---------- Given data

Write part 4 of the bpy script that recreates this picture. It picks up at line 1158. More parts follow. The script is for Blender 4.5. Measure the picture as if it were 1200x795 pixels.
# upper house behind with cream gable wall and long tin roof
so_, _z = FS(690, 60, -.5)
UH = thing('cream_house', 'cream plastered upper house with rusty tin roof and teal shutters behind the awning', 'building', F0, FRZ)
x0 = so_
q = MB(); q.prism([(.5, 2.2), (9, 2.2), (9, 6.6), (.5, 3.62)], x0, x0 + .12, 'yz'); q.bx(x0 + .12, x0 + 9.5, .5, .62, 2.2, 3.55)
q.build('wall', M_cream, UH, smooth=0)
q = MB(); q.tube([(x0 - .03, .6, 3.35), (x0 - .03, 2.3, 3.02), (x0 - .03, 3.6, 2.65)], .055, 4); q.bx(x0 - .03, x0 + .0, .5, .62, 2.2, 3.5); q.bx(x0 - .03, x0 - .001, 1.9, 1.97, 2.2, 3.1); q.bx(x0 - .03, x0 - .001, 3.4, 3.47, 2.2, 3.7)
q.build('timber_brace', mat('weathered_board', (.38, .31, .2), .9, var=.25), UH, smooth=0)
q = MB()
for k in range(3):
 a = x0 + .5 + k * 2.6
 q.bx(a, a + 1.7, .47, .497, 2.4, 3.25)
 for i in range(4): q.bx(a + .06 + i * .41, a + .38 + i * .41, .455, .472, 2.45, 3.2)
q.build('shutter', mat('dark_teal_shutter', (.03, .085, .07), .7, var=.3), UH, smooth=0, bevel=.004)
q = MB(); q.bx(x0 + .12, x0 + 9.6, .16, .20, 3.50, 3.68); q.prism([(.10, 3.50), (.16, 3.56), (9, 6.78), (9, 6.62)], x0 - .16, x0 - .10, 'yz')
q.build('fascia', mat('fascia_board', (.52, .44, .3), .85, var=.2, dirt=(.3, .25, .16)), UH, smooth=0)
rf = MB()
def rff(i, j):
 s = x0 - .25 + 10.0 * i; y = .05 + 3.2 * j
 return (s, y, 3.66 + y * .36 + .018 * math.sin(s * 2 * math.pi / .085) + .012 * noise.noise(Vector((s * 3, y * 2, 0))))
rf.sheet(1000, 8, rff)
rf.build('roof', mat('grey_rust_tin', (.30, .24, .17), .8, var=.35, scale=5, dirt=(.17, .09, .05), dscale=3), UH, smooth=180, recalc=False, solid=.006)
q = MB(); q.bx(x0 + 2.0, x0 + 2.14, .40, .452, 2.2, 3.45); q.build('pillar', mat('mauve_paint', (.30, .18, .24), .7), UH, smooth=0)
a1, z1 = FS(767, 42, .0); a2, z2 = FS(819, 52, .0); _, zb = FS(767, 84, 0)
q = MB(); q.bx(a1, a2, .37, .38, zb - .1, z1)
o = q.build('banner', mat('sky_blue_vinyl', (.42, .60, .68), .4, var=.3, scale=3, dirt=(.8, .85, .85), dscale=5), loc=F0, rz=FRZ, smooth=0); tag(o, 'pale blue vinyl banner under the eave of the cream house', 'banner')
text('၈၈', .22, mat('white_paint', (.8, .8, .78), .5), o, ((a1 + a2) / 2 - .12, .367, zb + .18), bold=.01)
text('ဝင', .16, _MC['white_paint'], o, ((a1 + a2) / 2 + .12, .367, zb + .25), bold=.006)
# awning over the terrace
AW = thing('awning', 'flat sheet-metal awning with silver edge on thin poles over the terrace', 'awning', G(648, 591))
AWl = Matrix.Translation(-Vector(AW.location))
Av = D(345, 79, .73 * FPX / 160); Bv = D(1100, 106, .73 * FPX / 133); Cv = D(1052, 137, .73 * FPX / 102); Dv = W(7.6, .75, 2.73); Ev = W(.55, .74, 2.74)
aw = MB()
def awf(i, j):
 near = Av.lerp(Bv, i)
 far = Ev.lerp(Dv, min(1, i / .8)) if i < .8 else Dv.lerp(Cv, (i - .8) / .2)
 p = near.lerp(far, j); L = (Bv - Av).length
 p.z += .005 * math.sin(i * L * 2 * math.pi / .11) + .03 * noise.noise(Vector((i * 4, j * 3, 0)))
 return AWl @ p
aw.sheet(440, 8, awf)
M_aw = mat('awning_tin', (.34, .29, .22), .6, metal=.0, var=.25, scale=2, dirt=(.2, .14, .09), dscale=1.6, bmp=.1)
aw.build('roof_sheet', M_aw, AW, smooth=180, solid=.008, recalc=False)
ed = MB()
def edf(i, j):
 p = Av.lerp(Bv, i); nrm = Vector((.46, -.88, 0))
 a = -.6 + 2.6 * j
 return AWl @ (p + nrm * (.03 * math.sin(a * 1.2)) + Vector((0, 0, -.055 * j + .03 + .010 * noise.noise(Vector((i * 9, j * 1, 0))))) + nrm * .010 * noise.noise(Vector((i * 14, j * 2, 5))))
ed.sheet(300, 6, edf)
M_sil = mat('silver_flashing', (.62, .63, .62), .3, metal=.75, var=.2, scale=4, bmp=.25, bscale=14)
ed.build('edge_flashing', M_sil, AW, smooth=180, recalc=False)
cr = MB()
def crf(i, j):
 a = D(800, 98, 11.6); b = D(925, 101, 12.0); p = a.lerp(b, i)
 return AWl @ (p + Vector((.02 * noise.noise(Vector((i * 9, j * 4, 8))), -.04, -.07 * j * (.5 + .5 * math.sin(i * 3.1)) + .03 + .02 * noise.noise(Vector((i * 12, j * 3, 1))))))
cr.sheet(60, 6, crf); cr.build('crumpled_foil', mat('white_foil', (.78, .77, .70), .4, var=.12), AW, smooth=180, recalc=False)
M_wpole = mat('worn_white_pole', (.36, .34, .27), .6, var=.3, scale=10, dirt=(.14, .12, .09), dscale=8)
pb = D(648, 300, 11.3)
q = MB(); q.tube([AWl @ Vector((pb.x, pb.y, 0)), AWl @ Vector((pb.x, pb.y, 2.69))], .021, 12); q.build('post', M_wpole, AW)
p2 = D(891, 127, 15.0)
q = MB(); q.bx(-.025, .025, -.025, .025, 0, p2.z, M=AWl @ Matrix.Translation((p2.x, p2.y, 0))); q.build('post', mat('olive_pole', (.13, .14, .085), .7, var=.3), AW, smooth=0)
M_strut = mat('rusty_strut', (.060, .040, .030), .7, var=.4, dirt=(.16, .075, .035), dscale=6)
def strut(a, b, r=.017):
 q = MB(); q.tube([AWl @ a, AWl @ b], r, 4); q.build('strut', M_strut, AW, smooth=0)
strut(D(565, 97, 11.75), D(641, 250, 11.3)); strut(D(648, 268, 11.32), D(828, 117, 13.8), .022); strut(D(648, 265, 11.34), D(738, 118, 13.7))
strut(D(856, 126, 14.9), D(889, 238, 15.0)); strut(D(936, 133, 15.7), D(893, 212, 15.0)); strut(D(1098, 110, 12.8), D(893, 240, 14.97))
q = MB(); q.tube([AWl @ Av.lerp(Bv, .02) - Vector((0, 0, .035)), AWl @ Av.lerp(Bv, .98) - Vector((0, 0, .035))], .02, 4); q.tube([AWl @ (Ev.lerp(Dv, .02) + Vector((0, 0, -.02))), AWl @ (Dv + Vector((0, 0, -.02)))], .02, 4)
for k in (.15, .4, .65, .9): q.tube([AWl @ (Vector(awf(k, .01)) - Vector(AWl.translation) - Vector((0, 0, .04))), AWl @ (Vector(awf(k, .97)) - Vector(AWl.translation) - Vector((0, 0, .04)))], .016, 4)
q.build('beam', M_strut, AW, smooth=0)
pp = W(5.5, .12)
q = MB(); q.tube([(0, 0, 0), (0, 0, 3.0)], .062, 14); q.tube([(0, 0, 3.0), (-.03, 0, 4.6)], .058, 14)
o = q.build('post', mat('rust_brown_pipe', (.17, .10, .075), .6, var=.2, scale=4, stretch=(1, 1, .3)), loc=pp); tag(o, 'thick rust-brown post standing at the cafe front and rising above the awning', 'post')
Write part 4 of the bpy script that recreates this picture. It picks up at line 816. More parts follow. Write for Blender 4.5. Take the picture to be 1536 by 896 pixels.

--------------------

Your task →
Note every line above where the string "script" shows up, and copy those lines.

Right answer →
Write part 4 of the bpy script that recreates this picture. It picks up at line 1158. More parts follow. The script is for Blender 4.5. Measure the picture as if it were 1200x795 pixels.
Write part 4 of the bpy script that recreates this picture. It picks up at line 816. More parts follow. Write for Blender 4.5. Take the picture to be 1536 by 896 pixels.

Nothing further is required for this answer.